Friday, April 25, 2014

When Someone Hurts Us

When someone hurts us, it's hard to remember that, sometimes, it's just a case of a good person trying his or her best and simply screwing up.

I know I've hurt others plenty of times in my life, and I hope I am a good person. If I can hurt others unintentionally, just because I'm a stupid, flawed, blind mortal, I try really, really hard to keep that in mind with regard to others. I try really hard to have my first "action" be charitable rather than judgmental. I don't succeed as often as I'd like, but I do try.

4 comments:

Glenn Thigpen said...

No one hurts us. We allow ourselves to be hurt by what others may say and do. Once we learn that simple fact, our lives will become so much simpler and better. But that is an aspect of living that is really difficult for people to grasp, a really difficult state of mind for people to attain.Humans are emotional beings and make decisionsand live according to their emotions, for the most part anyway.
In looking back upo my life, everytime I was "hurt" was due to the fact that I had reacted irrationally to the actions or words of another. I have worked really hard to become a NEZ person, but I still have a way to go.
That being said, we still need to do our best to understand and try not to be that source of pain for anyone else. The closer the bond betwen two people, the greater the ease to cause pain and hurt by careless thoughts or actions. Especially for our ypung children, young nieces, nephews, etc.
When my wife and I were dating, I often despaired of us ever having a stable relationship, much less marrying, because she was so raw emotionally, so sensitive, so used to criticism, that I never knew what I was going to say or do that would touch a nerve. It took a long time, but she has learned that my love for her is really sincere and she has come to believe that and is nowhere near as sensitive as she was whenwe first met.
I guess that the main thing I have to say is just that, if the peiple in your life know that you sincerely love them and that you are not the type of person to intentionally cause hurt or pain, they will be less likely to view your words or actions as hurtful. As my seven year old granddaughter would say "Your're joking, right?"

Glenn

Anonymous said...

"No one hurts us."

Yes, they most certainly do. I don't know if you realize that you are blaming victims, and victim blaming is an insidious evil. it is used to excuse everything from racism to misogyny to outright abuse.

The process you have gone through to forgive is one thing and undoubtedly good; but the sentiments you have framed here are a sentiment that hurts our communities and drives people away from Christ and his gospel.

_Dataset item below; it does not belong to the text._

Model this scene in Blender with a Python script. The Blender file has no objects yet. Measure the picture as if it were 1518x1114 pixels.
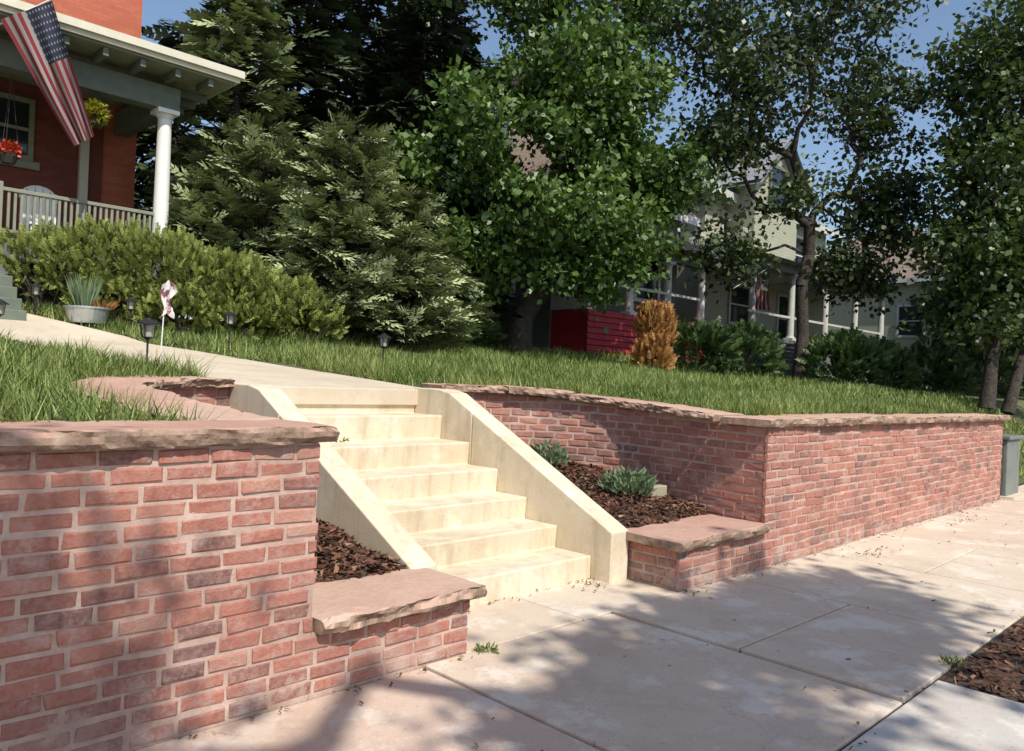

And, yes, my comment is strongly worded. I do not apologize for that.

—A.T.T.

Papa D said...

People do hurt people.

Some things simply are offensive.

Glenn Thigpen said...

Papa D and anonymous,
I think that you missed the point of my post. Anonymous, I don't care how strongly you word your posts. You can call me a dirty, rotten, racist, homophobic, S.O.B. or any other name that you think is hoffific if you wish. You can burn the American flag in front of my face, if you wish. Or something of the sort. It will not bother me because I will not allow it to bother me.
If I were towalk up and slap someone, it would hurt them. The case of the pain would be explainable byphysics ans anatomy. The receptor has no choice but to feel pain.
If I walk up to a person and tell them him or her that he/she is ugly, that person does have a choice of becoming offended or not. That is something that as adults that we need to cultivate, i.e. the ability not to become offended, even if an offense is intended. If we react angrily to an intended slight, we cede some portion of control of our existence to that detractor.
Just go to any discussion board, such as the Mormon Dialogue and Discussion Board, and you will see my point being made in spades. You will find intelligent people from all walks of life and viewpoints too often responding to a different point of view that he or she may deem offensive with irrational responses and the thread will be dragged totally off topic and will spiral down into personalalities.
Taking offense, feeling hurt, is a natural response. It is something that we can learn to overcome.
Learning how to not become offended has actually helped me become more sensitive to those who are more tender in their feelings, especially little children. They have yet to learn to master their feelings, to act rather than react. Sadly, all too often, we as adults never learn to brifle our thoughts, to school our emotions, and thus all too easily have our feelings hurt when we could choose not to do so. we then become part of the problem.
We also become part of the problem when we thoughtlessly say or do things that someone else will find to be offensive. Or worse, when we deliberately set out to offend someone.
And, that, long winded though it be, is my point. Even though I know that person B can choose to be offended or not be offended, I don't know that person's state of mind, their background, their culture. I don't want to be part of the problem. I am going to try not to give another person the choice to become offended.